The High Court of Jammu and Kashmir and Ladakh on Monday granted the government additional time to file its objections to a batch of petitions challenging the administration’s decision to declare 25 books as “forfeited” in the Union Territory.
A full bench comprising Chief Justice Arun Palli, Justice Rajnesh Oswal, and Justice Shahzad Azeem adjourned the matter to February 11 next year. The court made it clear that appropriate orders would follow if the government failed to submit its response by then.
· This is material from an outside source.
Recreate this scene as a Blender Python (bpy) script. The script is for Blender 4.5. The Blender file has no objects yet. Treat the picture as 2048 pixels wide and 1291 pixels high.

The petitions have been filed by Shakir Shabir, Swastik Singh, David Devadas, CPI(M) leader Muhammad Yousuf Tarigami, Air Vice Marshal Kapil Kak, and others.
One of the petitions, filed by Kapil Kak and others — including academic Sumantra Bose, whose two books have been forfeited, author Radha Kumar, and former Chief Information Commissioner Wajahat Habibullah — invokes Section 99 of the Bharatiya Nagarik Suraksha Sanhita (BNSS), seeking to set aside the forfeiture order.
The petitioners have argued that the government notification merely cites statutory provisions without outlining specific grounds for the forfeiture. They contend that the order fails to distinguish between the government’s “opinion” and the legally required “grounds” supporting that opinion, which, they argue, must be clearly stated in the notification itself.
The petitions seek to quash the notification dated August 5, 2025, issued by the Home Department of the Jammu and Kashmir government.
The books declared forfeited include political and historical works such as The Kashmir Dispute 1947–2012 by A G Noorani; Kashmir at the Crossroads and Contested Lands by Sumantra Bose; In Search of a Future: The Kashmir Story by David Devadas; Azadi by Arundhati Roy; and A Dismantled State: The Untold Story of Kashmir After Article 370 by journalist Anuradha Bhasin.